The officer then took everything back to his car, and the three of us began talking and cracking jokes.
I said I thought I could make a run for it by dashing down the ditch and hopping the fence surrounding the interstate-adjacent residential area in Hesston.
We all thought that was hilarious, especially picturing me trying to get my husky self over the fence.
When the officer came back up the truck, he heard us laughing.
“What’s so funny?” he asked. “I don’t think it is funny when I get pulled over.”
We all just looked at him and Dale explained that I had told a joke we all found particularly amusing.
Dale ended up getting a ticket for not having his trailer’s safety chains attached to the bumper of the truck.

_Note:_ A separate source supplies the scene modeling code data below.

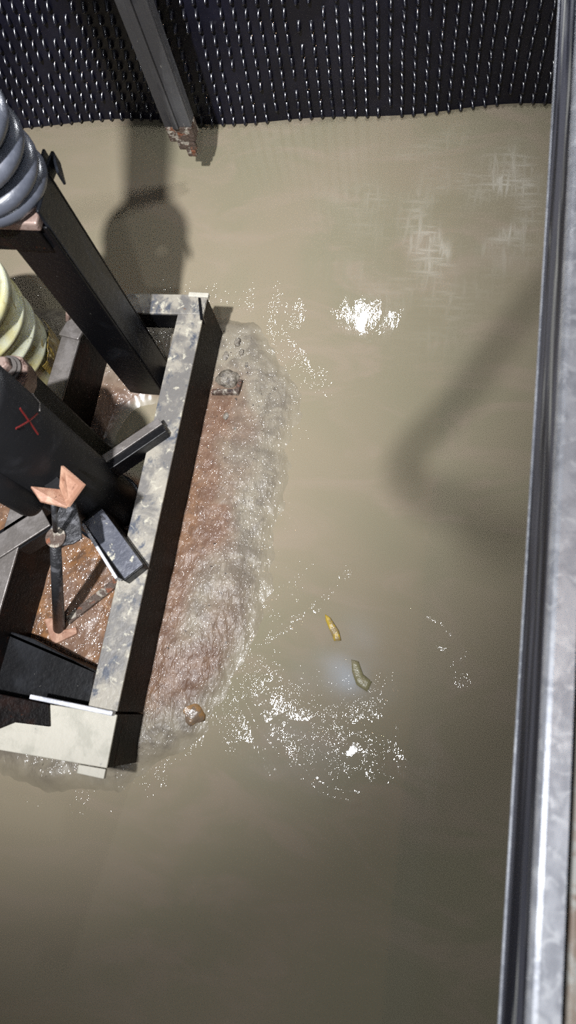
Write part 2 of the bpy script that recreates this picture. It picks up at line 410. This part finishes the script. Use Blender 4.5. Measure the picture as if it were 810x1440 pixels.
# bank of wet silt and rust around and under the steel frame
def silt():
    x0, x1, y0, y1 = -1.40, -.22, -.36, 1.12; nx, ny = 236, 296
    vs, cols, edg = [], [], []
    for j in range(ny + 1):
        y = y0 + (y1 - y0) * j / ny
        for i in range(nx + 1):
            x = x0 + (x1 - x0) * i / nx
            u = shore_u(x, y)
            h = -.012 + .045 * sm((u + .05) / .23)
            h += (.0035 * N(x * 16, y * 16, 1) + .0022 * N(x * 45, y * 30, 2) + .0012 * N(x * 110, y * 70, 5)) * sm((u + .08) / .06)
            h += .018 * blob(x, y, -.78, -.245, .09, .03)
            if y > .93: h -= .02 * sm((y - .93) / .1)
            if -.60 > x > -.90: h -= .065 * blob(x, y, -.71, .62, .11, .12) + .010 * blob(x, y, -.66, .36, .06, .09)   # puddles inside the frame
            # rust towards the steel, grey silt towards the water and at the top
            nz = N(x * 7, y * 7, 9)
            ru = sm(((-.40 - x) + .12 * nz) / .10) * sm((.86 - y) / .15) * sm((y + .1) / .1)
            ru = max(ru * .95, .8 * blob(x, y, -.53, 1.02, .05, .03), .75 * blob(x, y, -.42, .12, .055, .14))
            if y > .45: ru = min(ru, .55 + .5 * sm((-.47 - x) / .04))
            og = 0.
            if x < -.57: og = sm(.5 + 1.3 * nz) * sm((.42 - y) / .12) * sm((y + .14) / .06) * .9
            og = max(og, .5 * sm((-.50 - x) / .05) * sm(.4 + nz) * sm((.75 - y) / .1) * sm((y + .12) / .08))
            smo = 1. if (h < .014 and -.60 > x > -.86 and y > .5) else 0.
            smo = max(smo, .55 * sm((y - .72) / .15), .5 * sm((-.6 - x) / .02))
            ed = max(1 - sm((u + .5 * .05 * N(x * 20, y * 14, 8) - .005) / .085), 1 - sm((h - .002) / .012)); edg += [ed, 0, 0, 1]
            vs.append((x, y, h)); cols += [min(1, max(0, ru)), min(1, max(0, og)), smo, 1]
    fs = [(a, a + 1, a + nx + 2, a + nx + 1) for j in range(ny) for a in range(j * (nx + 1), j * (nx + 1) + nx)]
    me = bpy.data.meshes.new('wet_silt'); me.from_pydata(vs, [], fs)
    ca = me.color_attributes.new('rust', 'FLOAT_COLOR', 'POINT'); ca.data.foreach_set('color', cols)
    cb = me.color_attributes.new('drowned', 'FLOAT_COLOR', 'POINT'); cb.data.foreach_set('color', edg)
    me.polygons.foreach_set('use_smooth', [True] * len(me.polygons)); me.materials.append(M['silt'])
    o = bpy.data.objects.new('wet_silt', me); C.objects.link(o)
    tag(o, 'glistening bank of rusty brown silt along the steel frame at the water edge', 'silt'); o['kind'] = 'stuff'
silt()

# ------------------------------------------------------------------ steel base frame
ZT = .20
fr = thing('steel_base_frame', 'low black steel frame with worn cream paint on its top flanges, standing in rusty silt', 'steel frame', (-.75, .4, .03))
def channel(a, b, flange, depth, side, mtop, mweb, th=.008):
    """channel with its web at the a-b line and the flange reaching to `side` (+1 right of a-b, -1 left)"""
    bmt = bmesh.new(); bar(bmt, a, b, flange, th, so=side * flange / 2, uo=-th / 2)
    bmw = bmesh.new(); bar(bmw, a, b, th, depth - th, so=side * th / 2, uo=-(depth + th) / 2)
    bar(bmw, a, b, flange * .9, th, so=side * flange * .45, uo=-depth + th / 2)
    ch = link('channel', bmw, mweb, fr, bev=.0015)
    tp = bmt; o = link('top_flange', tp, mtop, None, bev=.002)
    o.parent = ch; o.matrix_parent_inverse = (Matrix.Translation(fr.location)).inverted() @ Matrix.Translation((0, 0, 0))
    o.matrix_parent_inverse = Matrix.Identity(4)
    return ch
Rb, Ra = (-.571, -.070, ZT), (-.551, .931, ZT)
channel(Rb, Ra, .066, .175, -1, M['mottle'], M['web'])                 # outer long member
channel((-.899, -.06, ZT), (-.858, .82, ZT), .050, .175, -1, M['greysteel'], M['web'])  # inner long member
channel((-.76, .874, ZT + .002), (-.552, .882, ZT + .002), .055, .07, -1, M['mottle'], M['black'])       # far cross member
channel((-1.15, -.186, ZT), (-.569, -.184, ZT), .108, .05, -1, M['cream'], M['web'])   # near cross member
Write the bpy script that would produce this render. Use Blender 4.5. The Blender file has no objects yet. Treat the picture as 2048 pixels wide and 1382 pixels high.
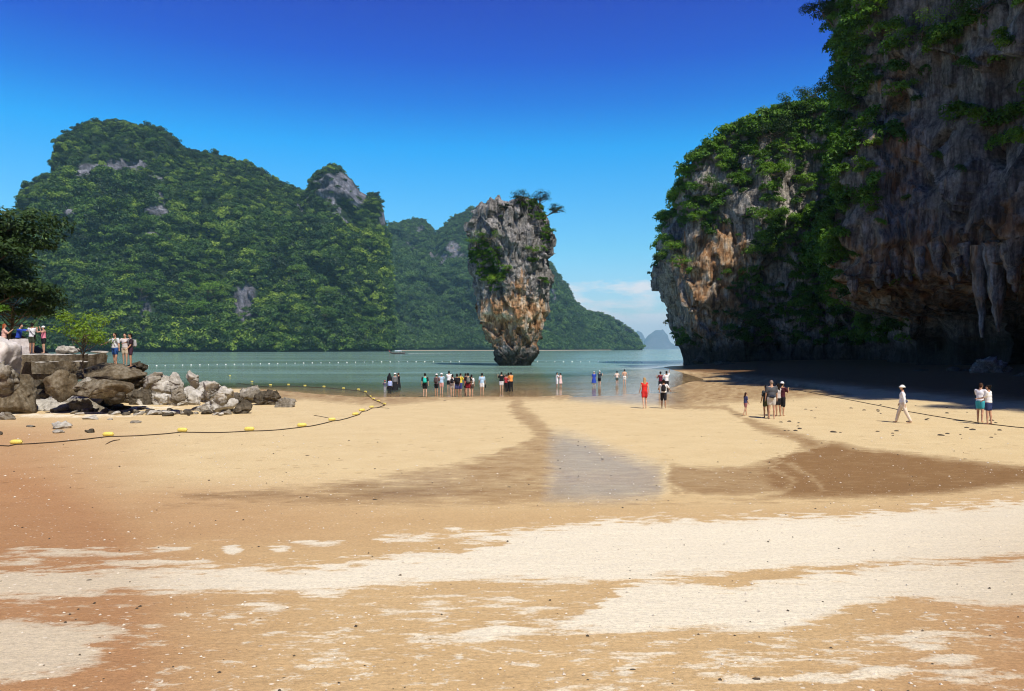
import bpy, math, random
import numpy as np
from mathutils import Vector, Matrix, Euler
R = math.radians
sc = bpy.context.scene
col = sc.collection
random.seed(7); rng = np.random.default_rng(7)

# ------------------------------------------------------------------ camera, sky, sun, exposure
FPX = 1500.0; CX = 1024.0; HY = 697.0; CAMZ = 3.4      # measured from the picture (2048 px wide)
cam = bpy.data.objects.new('camera', bpy.data.cameras.new('camera')); col.objects.link(cam)
cam.location = (0, 0, CAMZ)
cam.rotation_euler = (R(90) + math.atan(6.0 / FPX), 0, 0)
cam.data.sensor_width = 36; cam.data.lens = 36 * FPX / 2048
cam.data.clip_start = 0.1; cam.data.clip_end = 20000
sc.camera = cam
HAZE = 0.00009
SUN_EL = R(55); SUN_AZ = math.atan2(0.46, -0.89)          # clockwise from +Y: behind the viewer's right shoulder
to_sun = Vector((math.cos(SUN_EL) * math.sin(SUN_AZ), math.cos(SUN_EL) * math.cos(SUN_AZ), math.sin(SUN_EL)))
sun = bpy.data.objects.new('sun', bpy.data.lights.new('sun', 'SUN')); col.objects.link(sun)
sun.data.energy = 5.0; sun.data.angle = R(0.5); sun.data.color = (1.0, 0.94, 0.83)
sun.rotation_euler = to_sun.to_track_quat('Z', 'Y').to_euler()
sc.view_settings.view_transform = 'Standard'; sc.view_settings.look = 'None'
sc.view_settings.exposure = 0.18; sc.view_settings.gamma = 1; sc.view_settings.use_curve_mapping = False
sc.cycles.max_bounces = 6; sc.cycles.transparent_max_bounces = 10; sc.cycles.volume_bounces = 0
sc.cycles.diffuse_bounces = 2; sc.cycles.glossy_bounces = 2
sc.cycles.filter_width = 1.1; sc.cycles.use_adaptive_sampling = True; sc.cycles.adaptive_threshold = 0.02

world = bpy.data.worlds.new('World'); sc.world = world; world.use_nodes = True
wn = world.node_tree; wn.nodes.clear()
def N(nt, t, **k):
    n = nt.nodes.new(t)
    for a, b in k.items():
        if a.startswith('_'): n.inputs[a[1:].replace('_', ' ')].default_value = b
        else: setattr(n, a, b)
    return n
def L(nt, a, b): nt.links.new(a, b)
def MATH(nt, op, a, b=None, c=None, clamp=False):
    n = nt.nodes.new('ShaderNodeMath'); n.operation = op; n.use_clamp = clamp
    for i, v in enumerate((a, b, c)):
        if v is None: continue
        if isinstance(v, (int, float)): n.inputs[i].default_value = v
        else: nt.links.new(v, n.inputs[i])
    return n.outputs[0]
def RAMP(nt, fac, stops, interp='LINEAR'):
    n = nt.nodes.new('ShaderNodeValToRGB'); cr = n.color_ramp; cr.interpolation = interp
    while len(cr.elements) > 1: cr.elements.remove(cr.elements[-1])
    for i, (p, c) in enumerate(stops):
        e = cr.elements[0] if i == 0 else cr.elements.new(p)
        e.position = p; e.color = (*c, 1) if len(c) == 3 else c
    nt.links.new(fac, n.inputs[0]); return n.outputs[0]
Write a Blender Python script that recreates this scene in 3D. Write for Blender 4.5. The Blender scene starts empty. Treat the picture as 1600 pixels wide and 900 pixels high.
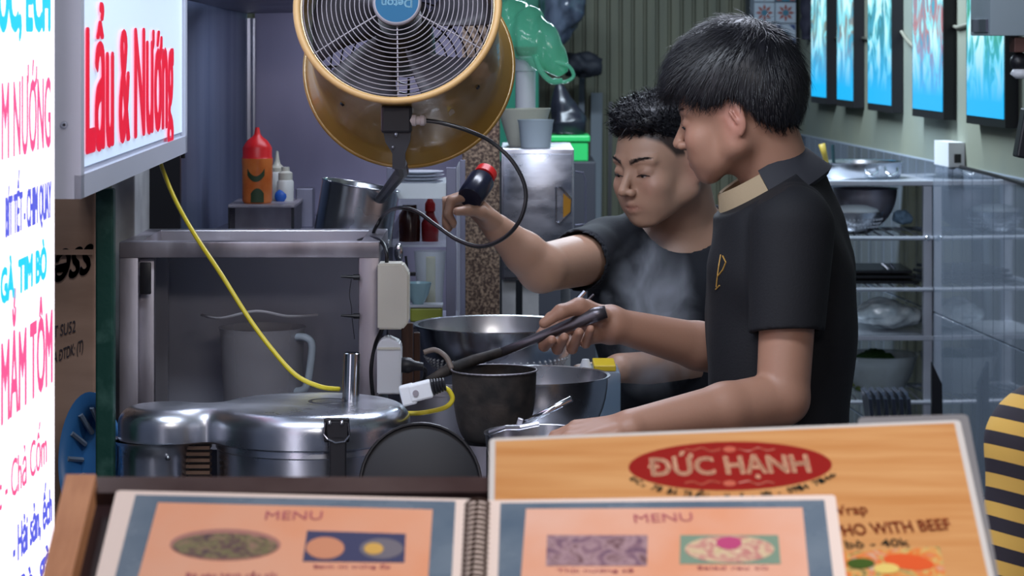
import bpy, bmesh, math, random
import numpy as np
from mathutils import Vector, Matrix, Euler
from mathutils.bvhtree import BVHTree

random.seed(7); rng = np.random.default_rng(7)
scene = bpy.context.scene
COL = scene.collection
PI = math.pi

# ------------------------------------------------------------------ camera
F = 4200.0            # focal length in pixels of the 1600 px wide frame
HZ = 50.0             # image row of the horizon
CAMZ = 1.65
cam_d = bpy.data.cameras.new('camera'); cam = bpy.data.objects.new('camera', cam_d); COL.objects.link(cam)
cam.location = (0, 0, CAMZ); cam.rotation_euler = (math.radians(90), 0, 0)
cam_d.sensor_width = 36; cam_d.lens = F / 1600 * 36
cam_d.shift_y = -(450 - HZ) / 1600
cam_d.clip_start = 0.05; cam_d.clip_end = 100
cam_d.dof.use_dof = True; cam_d.dof.focus_distance = 4.1; cam_d.dof.aperture_fstop = 14
scene.camera = cam

# ------------------------------------------------------------------ world, lamps, exposure
w = bpy.data.worlds.new('world'); scene.world = w; w.use_nodes = True
w.node_tree.nodes['Background'].inputs[0].default_value = (0.55, 0.65, 0.95, 1)
w.node_tree.nodes['Background'].inputs[1].default_value = 0.13

def area(name, loc, target, sx, sy, power, col):
    l = bpy.data.lights.new(name, 'AREA'); l.shape = 'RECTANGLE'; l.size = sx; l.size_y = sy
    l.energy = power; l.color = col
    o = bpy.data.objects.new(name, l); COL.objects.link(o); o.location = loc
    o.rotation_euler = (Vector(target) - Vector(loc)).to_track_quat('-Z', 'Y').to_euler()
    return o
area('kitchen_tube_light', (0.3, 7.6, 2.45), (0.3, 7.6, 0), 1.2, 0.25, 80, (0.72, 0.86, 1.0))
area('stall_tube_light', (-0.3, 3.2, 2.35), (0.05, 4.6, 1.2), 1.2, 0.15, 23, (0.80, 0.88, 1.0))
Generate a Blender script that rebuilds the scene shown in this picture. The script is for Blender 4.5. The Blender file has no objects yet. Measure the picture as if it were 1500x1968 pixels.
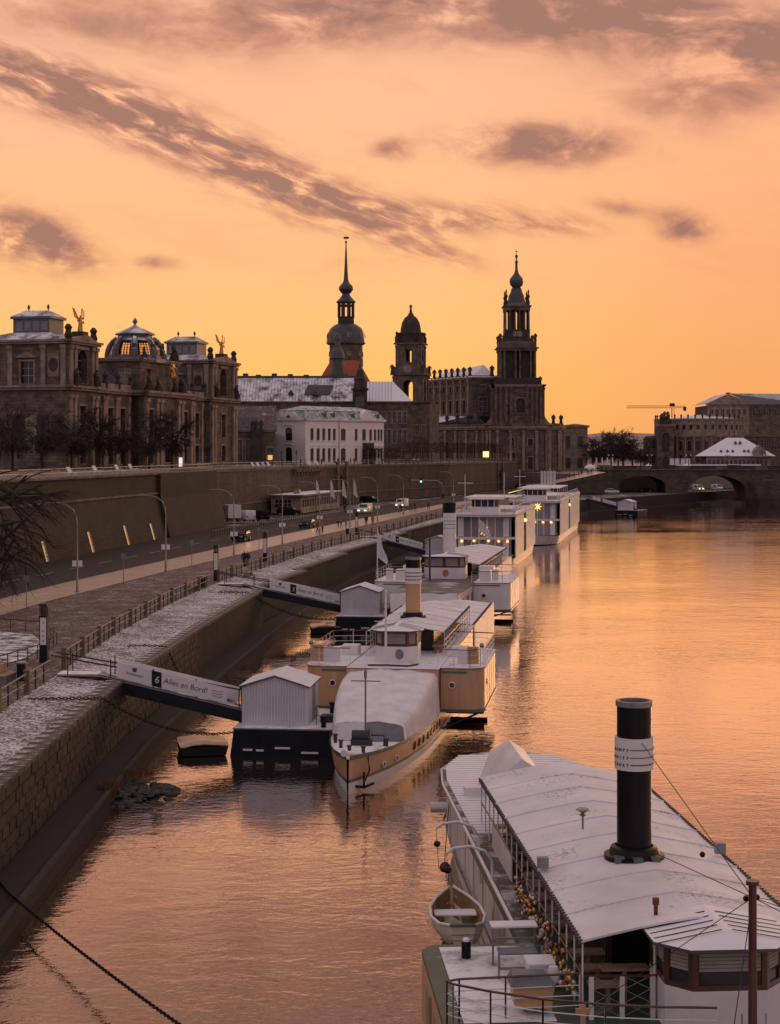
import bpy, bmesh, math, random
from mathutils import Matrix, Vector
R = math.radians
random.seed(7)
scene = bpy.context.scene
COL = scene.collection

# ------------------------------------------------------------------ camera
F = 3125.0
CAMZ = 16.0
cam_d = bpy.data.cameras.new('camera')
cam = bpy.data.objects.new('camera', cam_d); COL.objects.link(cam)
cam.location = (0, 0, CAMZ); cam.rotation_euler = (R(90), 0, 0)
cam_d.sensor_fit = 'VERTICAL'; cam_d.sensor_height = 1968.0 / 100; cam_d.sensor_width = 15.0
cam_d.lens = F / 100
cam_d.shift_y = -(984 - 870) / 1968.0
cam_d.clip_start = 0.5; cam_d.clip_end = 20000
scene.camera = cam
scene.view_settings.view_transform = 'Standard'; scene.view_settings.look = 'None'
scene.view_settings.exposure = 0.0; scene.view_settings.gamma = 1.0
scene.cycles.max_bounces = 5; scene.cycles.glossy_bounces = 3; scene.cycles.diffuse_bounces = 2
scene.cycles.transparent_max_bounces = 8; scene.cycles.caustics_reflective = False; scene.cycles.caustics_refractive = False
scene.cycles.use_denoising = True

# ------------------------------------------------------------------ sky
SUN_AZ, SUN_EL = R(9), R(3.0)        # azimuth from +Y towards +X
world = bpy.data.worlds.new('World'); scene.world = world; world.use_nodes = True
wt = world.node_tree; wt.nodes.clear()
def wn(t, **k):
    n = wt.nodes.new(t)
    for a, b in k.items(): setattr(n, a, b)
    return n
def wm(op, a, b=None, c=None, clamp=False):
    n = wn('ShaderNodeMath', operation=op); n.use_clamp = clamp
    for i, v in enumerate((a, b, c)):
        if v is None: continue
        if isinstance(v, (int, float)): n.inputs[i].default_value = v
        else: wt.links.new(v, n.inputs[i])
    return n.outputs[0]
def wramp(fac, stops, interp='EASE'):
    n = wn('ShaderNodeValToRGB'); cr = n.color_ramp; cr.interpolation = interp
    while len(cr.elements) < len(stops): cr.elements.new(0.5)
    for e, (p, c) in zip(cr.elements, stops):
        e.position = p; e.color = (*c, 1)
    wt.links.new(fac, n.inputs[0]); return n.outputs[0]
def wmix(fac, a, b):
    n = wn('ShaderNodeMix', data_type='RGBA'); n.clamp_factor = True
    for s, v in ((n.inputs[0], fac), (n.inputs[6], a), (n.inputs[7], b)):
        if isinstance(v, tuple): s.default_value = (*v, 1)
        elif isinstance(v, (int, float)): s.default_value = v
        else: wt.links.new(v, s)
    return n.outputs[2]
tc = wn('ShaderNodeTexCoord'); sep = wn('ShaderNodeSeparateXYZ'); wt.links.new(tc.outputs['Generated'], sep.inputs[0])
dx, dy, dz = sep.outputs
el = wm('ARCSINE', dz)
az = wm('ARCTAN2', dx, dy)
elc = wm('MAXIMUM', el, 0.0)
eln = wm('DIVIDE', elc, R(90))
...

He hooked them up and we continued to Wichita without incident and having learned a valuable lesson: don’t let an officer catch you laughing if you get pulled over.
Of course, I would like to report that we made it back from Wichita without any problems, but then I would be lying.
When we were four-and-a-half miles south of Canton, one of the truck tires blew out.
We changed the tire on the side of the road. Dale and Troy did good work on fixing the blowing tire, and I practiced my supervisor skills.
We did eventually get the furniture to Dale’s parents’ house.
The moral of that story is simple: if you are going to have car troubles on the side of the road, it is nice to have couches to sit on while you wait for the problem to be resolved.